● **Goal of the exercise**
In the listing below, find the line with "scene.cycles.blur_glossy = 0.0", then repeat exactly every line from the top through that one.

● **Collected data**
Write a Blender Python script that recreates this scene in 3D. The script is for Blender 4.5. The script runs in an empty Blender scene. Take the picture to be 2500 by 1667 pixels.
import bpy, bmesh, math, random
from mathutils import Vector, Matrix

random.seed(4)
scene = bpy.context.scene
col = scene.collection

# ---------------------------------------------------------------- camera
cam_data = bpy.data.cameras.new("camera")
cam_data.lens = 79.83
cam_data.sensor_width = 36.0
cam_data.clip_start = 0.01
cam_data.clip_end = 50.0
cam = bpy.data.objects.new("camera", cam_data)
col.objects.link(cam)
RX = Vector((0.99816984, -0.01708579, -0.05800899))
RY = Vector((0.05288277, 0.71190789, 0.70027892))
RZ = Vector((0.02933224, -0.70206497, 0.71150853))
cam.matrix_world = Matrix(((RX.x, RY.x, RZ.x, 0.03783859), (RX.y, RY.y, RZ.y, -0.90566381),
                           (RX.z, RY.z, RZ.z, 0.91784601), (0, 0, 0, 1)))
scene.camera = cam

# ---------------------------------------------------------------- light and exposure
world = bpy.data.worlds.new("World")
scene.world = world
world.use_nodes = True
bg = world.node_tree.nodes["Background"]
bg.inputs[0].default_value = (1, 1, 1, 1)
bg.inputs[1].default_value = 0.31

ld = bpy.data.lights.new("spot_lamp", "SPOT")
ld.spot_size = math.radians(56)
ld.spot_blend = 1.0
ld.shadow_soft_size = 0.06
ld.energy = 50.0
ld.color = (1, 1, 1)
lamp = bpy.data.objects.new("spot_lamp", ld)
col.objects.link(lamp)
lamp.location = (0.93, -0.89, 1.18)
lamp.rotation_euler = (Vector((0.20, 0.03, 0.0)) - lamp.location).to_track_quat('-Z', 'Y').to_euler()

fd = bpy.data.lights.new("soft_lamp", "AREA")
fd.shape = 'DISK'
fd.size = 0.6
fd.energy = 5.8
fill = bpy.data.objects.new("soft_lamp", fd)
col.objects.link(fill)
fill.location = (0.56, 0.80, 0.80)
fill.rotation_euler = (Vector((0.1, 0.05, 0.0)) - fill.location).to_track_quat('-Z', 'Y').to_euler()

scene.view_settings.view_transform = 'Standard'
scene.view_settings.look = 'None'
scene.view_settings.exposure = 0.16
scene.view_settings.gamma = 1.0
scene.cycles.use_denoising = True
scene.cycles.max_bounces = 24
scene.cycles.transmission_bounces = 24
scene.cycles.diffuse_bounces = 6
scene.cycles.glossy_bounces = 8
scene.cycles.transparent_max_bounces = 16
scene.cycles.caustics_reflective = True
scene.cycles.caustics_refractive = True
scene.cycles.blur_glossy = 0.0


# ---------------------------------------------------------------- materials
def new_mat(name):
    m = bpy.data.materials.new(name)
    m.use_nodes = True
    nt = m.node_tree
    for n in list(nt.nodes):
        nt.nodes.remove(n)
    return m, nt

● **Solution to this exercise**
Write a Blender Python script that recreates this scene in 3D. The script is for Blender 4.5. The script runs in an empty Blender scene. Take the picture to be 2500 by 1667 pixels.
import bpy, bmesh, math, random
from mathutils import Vector, Matrix

random.seed(4)
scene = bpy.context.scene
col = scene.collection

# ---------------------------------------------------------------- camera
cam_data = bpy.data.cameras.new("camera")
cam_data.lens = 79.83
cam_data.sensor_width = 36.0
cam_data.clip_start = 0.01
cam_data.clip_end = 50.0
cam = bpy.data.objects.new("camera", cam_data)
col.objects.link(cam)
RX = Vector((0.99816984, -0.01708579, -0.05800899))
RY = Vector((0.05288277, 0.71190789, 0.70027892))
RZ = Vector((0.02933224, -0.70206497, 0.71150853))
cam.matrix_world = Matrix(((RX.x, RY.x, RZ.x, 0.03783859), (RX.y, RY.y, RZ.y, -0.90566381),
                           (RX.z, RY.z, RZ.z, 0.91784601), (0, 0, 0, 1)))
scene.camera = cam

# ---------------------------------------------------------------- light and exposure
world = bpy.data.worlds.new("World")
scene.world = world
world.use_nodes = True
bg = world.node_tree.nodes["Background"]
bg.inputs[0].default_value = (1, 1, 1, 1)
bg.inputs[1].default_value = 0.31

ld = bpy.data.lights.new("spot_lamp", "SPOT")
ld.spot_size = math.radians(56)
ld.spot_blend = 1.0
ld.shadow_soft_size = 0.06
ld.energy = 50.0
ld.color = (1, 1, 1)
lamp = bpy.data.objects.new("spot_lamp", ld)
col.objects.link(lamp)
lamp.location = (0.93, -0.89, 1.18)
lamp.rotation_euler = (Vector((0.20, 0.03, 0.0)) - lamp.location).to_track_quat('-Z', 'Y').to_euler()

fd = bpy.data.lights.new("soft_lamp", "AREA")
fd.shape = 'DISK'
fd.size = 0.6
fd.energy = 5.8
fill = bpy.data.objects.new("soft_lamp", fd)
col.objects.link(fill)
fill.location = (0.56, 0.80, 0.80)
fill.rotation_euler = (Vector((0.1, 0.05, 0.0)) - fill.location).to_track_quat('-Z', 'Y').to_euler()

scene.view_settings.view_transform = 'Standard'
scene.view_settings.look = 'None'
scene.view_settings.exposure = 0.16
scene.view_settings.gamma = 1.0
scene.cycles.use_denoising = True
scene.cycles.max_bounces = 24
scene.cycles.transmission_bounces = 24
scene.cycles.diffuse_bounces = 6
scene.cycles.glossy_bounces = 8
scene.cycles.transparent_max_bounces = 16
scene.cycles.caustics_reflective = True
scene.cycles.caustics_refractive = True
scene.cycles.blur_glossy = 0.0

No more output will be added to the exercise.